Task:
Wherever the word "from" appears in a line, extract that line.

Given material:

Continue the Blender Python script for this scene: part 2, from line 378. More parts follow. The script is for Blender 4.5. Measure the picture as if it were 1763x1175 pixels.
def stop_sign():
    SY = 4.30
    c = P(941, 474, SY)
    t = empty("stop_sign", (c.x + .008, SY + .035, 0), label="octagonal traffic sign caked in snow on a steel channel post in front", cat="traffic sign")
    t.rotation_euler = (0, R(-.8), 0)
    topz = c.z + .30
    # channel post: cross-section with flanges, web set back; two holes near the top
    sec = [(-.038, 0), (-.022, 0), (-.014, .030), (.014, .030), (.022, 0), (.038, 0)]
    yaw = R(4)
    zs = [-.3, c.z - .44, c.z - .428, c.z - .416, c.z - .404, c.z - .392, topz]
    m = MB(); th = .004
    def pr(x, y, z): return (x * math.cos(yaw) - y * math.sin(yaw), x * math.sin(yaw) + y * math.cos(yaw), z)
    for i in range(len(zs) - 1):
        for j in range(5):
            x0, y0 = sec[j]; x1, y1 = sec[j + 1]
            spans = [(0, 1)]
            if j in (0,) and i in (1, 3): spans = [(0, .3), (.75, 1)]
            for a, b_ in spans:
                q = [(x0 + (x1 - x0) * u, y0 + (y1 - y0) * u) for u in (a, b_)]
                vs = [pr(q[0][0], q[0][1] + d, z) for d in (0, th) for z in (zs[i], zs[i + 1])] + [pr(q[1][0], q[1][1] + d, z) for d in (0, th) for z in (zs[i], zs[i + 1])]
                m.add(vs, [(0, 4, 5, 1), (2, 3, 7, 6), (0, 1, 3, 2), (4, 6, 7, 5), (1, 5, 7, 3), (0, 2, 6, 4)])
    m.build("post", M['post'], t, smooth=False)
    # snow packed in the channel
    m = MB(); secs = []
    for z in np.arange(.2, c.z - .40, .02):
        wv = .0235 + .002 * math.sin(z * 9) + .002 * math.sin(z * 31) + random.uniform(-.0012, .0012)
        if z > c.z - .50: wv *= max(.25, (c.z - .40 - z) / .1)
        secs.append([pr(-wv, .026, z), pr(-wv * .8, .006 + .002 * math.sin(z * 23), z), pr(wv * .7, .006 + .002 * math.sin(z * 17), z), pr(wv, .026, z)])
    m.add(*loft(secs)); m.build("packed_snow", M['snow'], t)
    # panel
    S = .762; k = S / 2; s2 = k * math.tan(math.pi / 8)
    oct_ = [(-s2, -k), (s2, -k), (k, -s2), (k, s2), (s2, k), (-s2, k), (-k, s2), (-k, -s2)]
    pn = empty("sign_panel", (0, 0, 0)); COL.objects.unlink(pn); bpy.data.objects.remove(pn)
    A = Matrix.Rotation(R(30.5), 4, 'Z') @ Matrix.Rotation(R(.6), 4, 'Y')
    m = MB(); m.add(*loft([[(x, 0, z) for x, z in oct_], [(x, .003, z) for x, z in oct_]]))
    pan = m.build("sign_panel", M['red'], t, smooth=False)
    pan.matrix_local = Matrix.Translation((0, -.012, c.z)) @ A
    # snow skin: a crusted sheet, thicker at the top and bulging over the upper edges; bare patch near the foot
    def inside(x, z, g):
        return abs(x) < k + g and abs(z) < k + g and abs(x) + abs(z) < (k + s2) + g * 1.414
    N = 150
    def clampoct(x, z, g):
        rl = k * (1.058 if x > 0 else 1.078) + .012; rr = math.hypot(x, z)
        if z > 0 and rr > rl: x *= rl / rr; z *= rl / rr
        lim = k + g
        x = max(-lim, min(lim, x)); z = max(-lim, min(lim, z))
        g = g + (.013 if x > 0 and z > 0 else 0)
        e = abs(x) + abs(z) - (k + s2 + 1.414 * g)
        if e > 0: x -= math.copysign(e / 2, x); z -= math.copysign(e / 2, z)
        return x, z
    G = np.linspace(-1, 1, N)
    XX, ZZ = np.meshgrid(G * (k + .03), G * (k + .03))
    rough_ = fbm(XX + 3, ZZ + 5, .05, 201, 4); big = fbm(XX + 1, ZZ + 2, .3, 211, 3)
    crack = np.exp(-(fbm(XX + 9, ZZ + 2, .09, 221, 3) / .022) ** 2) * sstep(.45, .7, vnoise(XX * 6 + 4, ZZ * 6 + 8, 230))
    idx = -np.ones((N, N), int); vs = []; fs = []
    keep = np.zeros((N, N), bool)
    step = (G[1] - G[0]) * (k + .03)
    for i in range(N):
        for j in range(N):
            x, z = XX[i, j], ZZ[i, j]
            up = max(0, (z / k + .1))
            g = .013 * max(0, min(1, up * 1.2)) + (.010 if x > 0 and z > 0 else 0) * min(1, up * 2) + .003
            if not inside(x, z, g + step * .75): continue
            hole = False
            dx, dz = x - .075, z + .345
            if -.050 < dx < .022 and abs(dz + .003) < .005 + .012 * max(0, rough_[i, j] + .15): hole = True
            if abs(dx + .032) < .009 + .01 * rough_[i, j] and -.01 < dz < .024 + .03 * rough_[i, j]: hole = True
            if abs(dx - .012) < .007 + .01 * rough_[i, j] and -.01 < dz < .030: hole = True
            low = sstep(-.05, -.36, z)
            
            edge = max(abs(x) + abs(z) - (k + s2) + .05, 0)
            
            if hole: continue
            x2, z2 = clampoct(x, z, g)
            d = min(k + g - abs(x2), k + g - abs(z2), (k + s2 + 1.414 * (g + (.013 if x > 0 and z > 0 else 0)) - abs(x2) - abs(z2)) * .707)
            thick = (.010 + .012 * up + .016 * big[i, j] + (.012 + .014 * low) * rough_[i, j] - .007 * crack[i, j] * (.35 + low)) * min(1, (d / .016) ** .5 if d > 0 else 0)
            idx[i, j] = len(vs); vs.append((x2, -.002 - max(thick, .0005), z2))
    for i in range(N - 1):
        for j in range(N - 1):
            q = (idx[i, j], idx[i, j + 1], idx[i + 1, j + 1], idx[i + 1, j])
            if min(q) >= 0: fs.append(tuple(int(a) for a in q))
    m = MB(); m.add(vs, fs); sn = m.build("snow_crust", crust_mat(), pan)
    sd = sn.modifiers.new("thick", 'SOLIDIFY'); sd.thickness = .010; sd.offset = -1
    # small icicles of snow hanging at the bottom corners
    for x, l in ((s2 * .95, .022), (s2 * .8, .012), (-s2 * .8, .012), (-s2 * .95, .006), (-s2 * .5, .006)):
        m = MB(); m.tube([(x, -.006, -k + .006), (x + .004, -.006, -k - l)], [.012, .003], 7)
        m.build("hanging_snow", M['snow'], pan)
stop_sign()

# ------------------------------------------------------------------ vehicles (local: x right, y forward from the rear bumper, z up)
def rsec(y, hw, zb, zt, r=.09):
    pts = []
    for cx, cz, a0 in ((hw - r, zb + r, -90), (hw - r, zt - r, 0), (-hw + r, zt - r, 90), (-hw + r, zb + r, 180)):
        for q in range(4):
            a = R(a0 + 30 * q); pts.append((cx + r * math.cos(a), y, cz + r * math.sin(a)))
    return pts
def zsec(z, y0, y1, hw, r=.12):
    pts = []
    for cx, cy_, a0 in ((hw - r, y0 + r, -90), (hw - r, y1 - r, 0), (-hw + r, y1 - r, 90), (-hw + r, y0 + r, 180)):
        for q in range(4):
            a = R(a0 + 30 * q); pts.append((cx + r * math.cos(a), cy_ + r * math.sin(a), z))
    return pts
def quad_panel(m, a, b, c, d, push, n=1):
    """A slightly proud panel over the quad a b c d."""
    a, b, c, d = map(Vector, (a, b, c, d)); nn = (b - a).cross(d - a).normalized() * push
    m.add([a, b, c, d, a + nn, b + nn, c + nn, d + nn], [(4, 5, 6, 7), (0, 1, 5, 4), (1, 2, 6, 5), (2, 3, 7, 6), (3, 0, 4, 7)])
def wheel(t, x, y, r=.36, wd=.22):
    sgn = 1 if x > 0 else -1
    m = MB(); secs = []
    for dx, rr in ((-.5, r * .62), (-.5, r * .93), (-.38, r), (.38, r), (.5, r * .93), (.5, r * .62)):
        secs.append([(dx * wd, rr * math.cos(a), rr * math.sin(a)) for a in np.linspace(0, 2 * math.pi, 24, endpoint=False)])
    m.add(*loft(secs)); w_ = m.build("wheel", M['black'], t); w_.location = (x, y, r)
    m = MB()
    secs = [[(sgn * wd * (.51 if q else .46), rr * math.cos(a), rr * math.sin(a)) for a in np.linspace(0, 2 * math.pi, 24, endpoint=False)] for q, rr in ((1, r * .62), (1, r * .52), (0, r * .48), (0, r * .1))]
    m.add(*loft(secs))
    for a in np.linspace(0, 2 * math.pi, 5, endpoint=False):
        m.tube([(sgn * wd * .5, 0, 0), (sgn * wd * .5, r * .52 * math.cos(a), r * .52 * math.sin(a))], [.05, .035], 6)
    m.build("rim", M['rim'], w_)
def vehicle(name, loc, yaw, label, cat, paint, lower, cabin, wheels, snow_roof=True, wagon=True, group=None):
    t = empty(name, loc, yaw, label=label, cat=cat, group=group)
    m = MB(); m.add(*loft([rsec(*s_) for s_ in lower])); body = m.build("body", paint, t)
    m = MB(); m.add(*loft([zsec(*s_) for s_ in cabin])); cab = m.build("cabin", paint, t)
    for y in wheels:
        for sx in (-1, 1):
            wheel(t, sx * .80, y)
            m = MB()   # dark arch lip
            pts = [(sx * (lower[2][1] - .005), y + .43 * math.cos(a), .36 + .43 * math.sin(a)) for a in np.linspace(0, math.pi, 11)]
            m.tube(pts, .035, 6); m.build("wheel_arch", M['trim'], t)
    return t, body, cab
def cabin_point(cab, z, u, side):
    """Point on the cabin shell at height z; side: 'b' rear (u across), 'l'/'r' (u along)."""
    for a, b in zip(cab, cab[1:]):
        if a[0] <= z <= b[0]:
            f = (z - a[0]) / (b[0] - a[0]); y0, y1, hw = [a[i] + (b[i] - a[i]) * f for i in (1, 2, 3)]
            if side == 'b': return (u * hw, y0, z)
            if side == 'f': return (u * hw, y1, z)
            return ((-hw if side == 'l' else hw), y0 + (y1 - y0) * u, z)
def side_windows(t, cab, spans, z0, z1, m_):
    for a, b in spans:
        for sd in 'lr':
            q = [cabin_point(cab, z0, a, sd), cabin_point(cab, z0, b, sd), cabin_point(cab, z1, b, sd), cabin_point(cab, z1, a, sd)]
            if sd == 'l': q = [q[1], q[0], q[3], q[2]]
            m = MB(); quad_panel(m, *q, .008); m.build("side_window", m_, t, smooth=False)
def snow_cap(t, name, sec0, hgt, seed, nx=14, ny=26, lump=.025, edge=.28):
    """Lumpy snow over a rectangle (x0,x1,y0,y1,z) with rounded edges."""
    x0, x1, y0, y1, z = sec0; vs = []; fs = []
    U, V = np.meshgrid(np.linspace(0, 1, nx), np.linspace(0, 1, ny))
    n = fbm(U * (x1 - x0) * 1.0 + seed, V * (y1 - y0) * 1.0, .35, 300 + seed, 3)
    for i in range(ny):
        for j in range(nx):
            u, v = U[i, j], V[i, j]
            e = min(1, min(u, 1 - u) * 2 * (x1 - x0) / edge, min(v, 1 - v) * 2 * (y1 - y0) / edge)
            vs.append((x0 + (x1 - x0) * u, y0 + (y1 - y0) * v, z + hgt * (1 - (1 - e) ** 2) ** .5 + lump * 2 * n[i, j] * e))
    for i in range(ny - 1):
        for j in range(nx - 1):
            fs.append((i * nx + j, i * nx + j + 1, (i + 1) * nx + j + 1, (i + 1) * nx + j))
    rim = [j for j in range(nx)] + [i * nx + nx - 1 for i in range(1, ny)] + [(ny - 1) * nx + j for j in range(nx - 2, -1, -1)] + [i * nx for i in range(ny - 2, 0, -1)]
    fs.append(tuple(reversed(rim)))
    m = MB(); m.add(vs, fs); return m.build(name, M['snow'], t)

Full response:
Continue the Blender Python script for this scene: part 2, from line 378. More parts follow. The script is for Blender 4.5. Measure the picture as if it were 1763x1175 pixels.
# ------------------------------------------------------------------ vehicles (local: x right, y forward from the rear bumper, z up)